Losing Jerry Yang: Why CEO’s departure reflects how Yahoo! has been broken

The news that Jerry Yang was stepping down as CEO of Yahoo! filled me with a mixture of delight and sadness.  Delight, because anyone who drove their company’s value into the ground like Yang did deserves to be removed (and, in truth, should quickly remove themselves); sadness because I remember how high my hopes were when I joined Yahoo! In 2006–and how frustrating it was to have everyone there care so much and work so hard–only to have top management unable to be effective and make the right calls.

My two years at Yahoo! were a window into multiple changes of direction, resets and re-focusings unmatched by any other company I have worked at (including AOL).  When I came in, Dan Rosensweig was saying connecting people was the key and everyone was scrambling to integrate profiles they didn’t have.
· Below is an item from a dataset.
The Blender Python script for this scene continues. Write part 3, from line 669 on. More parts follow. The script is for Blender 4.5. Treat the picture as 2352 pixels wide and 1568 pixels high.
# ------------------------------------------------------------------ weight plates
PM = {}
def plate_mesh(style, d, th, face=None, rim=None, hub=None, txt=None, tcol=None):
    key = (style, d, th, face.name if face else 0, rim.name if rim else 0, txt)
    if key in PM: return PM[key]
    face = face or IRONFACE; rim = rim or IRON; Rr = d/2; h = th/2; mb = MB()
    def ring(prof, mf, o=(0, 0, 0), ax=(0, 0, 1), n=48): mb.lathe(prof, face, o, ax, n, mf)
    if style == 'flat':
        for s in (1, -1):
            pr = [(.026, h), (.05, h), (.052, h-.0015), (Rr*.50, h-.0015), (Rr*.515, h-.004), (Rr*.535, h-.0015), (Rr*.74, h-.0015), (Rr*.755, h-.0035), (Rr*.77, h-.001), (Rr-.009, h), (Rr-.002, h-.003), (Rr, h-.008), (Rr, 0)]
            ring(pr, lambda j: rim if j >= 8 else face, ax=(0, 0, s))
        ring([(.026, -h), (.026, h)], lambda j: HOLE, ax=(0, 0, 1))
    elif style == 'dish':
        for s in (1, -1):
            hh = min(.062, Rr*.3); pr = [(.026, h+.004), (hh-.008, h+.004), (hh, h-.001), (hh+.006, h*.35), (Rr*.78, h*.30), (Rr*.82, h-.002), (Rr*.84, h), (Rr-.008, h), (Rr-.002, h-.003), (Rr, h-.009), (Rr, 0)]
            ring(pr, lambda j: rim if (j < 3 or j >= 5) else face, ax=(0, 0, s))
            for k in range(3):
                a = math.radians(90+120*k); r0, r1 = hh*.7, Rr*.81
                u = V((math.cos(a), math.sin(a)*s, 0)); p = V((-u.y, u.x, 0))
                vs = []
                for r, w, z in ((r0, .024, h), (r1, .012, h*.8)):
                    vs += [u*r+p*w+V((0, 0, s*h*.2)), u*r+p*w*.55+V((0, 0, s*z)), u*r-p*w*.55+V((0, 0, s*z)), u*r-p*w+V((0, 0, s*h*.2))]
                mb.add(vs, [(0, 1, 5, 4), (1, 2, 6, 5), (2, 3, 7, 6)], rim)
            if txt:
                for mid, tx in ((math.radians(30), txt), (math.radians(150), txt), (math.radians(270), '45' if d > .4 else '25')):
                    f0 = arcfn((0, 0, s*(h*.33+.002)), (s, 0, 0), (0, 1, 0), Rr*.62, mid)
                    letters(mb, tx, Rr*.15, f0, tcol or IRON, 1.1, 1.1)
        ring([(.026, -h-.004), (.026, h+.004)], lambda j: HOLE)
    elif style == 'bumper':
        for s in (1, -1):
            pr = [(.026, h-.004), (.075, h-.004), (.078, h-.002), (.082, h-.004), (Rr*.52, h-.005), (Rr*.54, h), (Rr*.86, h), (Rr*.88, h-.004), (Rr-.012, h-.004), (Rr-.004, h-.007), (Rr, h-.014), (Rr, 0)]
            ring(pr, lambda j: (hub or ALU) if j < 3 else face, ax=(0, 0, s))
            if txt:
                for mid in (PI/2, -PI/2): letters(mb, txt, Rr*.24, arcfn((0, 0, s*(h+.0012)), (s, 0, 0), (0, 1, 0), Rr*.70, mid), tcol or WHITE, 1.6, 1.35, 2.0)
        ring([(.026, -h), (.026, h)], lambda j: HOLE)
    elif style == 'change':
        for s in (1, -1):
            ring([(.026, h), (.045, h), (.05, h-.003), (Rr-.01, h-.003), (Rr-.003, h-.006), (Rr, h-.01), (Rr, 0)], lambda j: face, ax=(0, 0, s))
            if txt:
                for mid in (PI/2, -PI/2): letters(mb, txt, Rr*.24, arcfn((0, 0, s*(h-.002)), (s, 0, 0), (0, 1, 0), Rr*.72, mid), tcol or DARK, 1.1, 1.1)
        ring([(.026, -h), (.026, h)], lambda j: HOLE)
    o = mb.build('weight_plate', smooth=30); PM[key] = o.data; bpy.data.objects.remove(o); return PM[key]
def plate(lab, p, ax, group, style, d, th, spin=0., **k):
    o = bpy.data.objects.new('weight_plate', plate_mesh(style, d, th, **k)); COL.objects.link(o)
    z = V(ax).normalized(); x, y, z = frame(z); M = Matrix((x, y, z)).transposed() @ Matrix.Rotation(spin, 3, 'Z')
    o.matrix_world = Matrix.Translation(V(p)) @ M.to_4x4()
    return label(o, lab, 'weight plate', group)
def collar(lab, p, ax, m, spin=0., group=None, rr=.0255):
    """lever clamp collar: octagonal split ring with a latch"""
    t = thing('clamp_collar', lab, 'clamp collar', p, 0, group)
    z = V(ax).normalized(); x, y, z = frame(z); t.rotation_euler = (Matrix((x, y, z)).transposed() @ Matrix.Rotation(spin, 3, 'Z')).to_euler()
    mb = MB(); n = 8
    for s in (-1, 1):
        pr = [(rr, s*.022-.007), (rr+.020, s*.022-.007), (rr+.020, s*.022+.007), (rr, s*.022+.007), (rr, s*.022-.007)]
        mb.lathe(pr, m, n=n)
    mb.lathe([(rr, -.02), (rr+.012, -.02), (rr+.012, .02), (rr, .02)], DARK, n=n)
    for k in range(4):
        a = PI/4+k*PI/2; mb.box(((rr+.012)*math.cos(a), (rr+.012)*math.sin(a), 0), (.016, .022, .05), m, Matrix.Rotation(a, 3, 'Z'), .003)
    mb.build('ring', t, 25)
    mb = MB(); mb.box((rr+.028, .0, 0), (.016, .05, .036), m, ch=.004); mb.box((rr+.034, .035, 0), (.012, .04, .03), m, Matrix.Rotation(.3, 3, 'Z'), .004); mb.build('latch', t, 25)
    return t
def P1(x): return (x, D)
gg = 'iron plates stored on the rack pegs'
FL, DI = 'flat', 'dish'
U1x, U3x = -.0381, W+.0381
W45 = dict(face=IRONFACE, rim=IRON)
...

Midway, it was advertising tools and self-serve that was going to be the core value, and then, later, it turned into being the front door and portal for the world. In between, each of these morphed 47 times, leading to divisions and business lines being shuttled between executives, people being laid off and then offered new positions, and a drift, that once I left the company, 10 months ago, seemed chronic and persistent.

To my mind, both Yang and the culture he created are responsible for this. All along, as bright people left or were failed to be given useful new jobs and were moved out, the senior execs kept saying everything was fine. But in truth, employees were being given new managers who–inevitably–left, and then reassigned to more new managers, many of whom, in most divisions (Tapan Bhat’s excepted), left again. The disconnect between the happy face of the Yahoo! senior team and the major wandering in the desert of the lacking a strategy troups comes from the same lack of grounding in reality that Yang demonstrated in hiring Sue Decker as his Number 2 (no operations background? Puh-leeze!)

So, now Yang’s departure offers some interesting scenarios:

  • Does the board demonstrate their complacency and hire someone from his executive circle at Yahoo!
  • Or do they hire someone who can ready Big Purple for sale (and cut and cut as they do so)?
  • Or do they hire someone with the guts to manage the long, slow work of rebuilding what was once a set of premium assets?

In my opinion, if they are smart, they will go for #2–but that will be Yahoo’s loss–and something that happened entirely on Jerry Yang’s watch.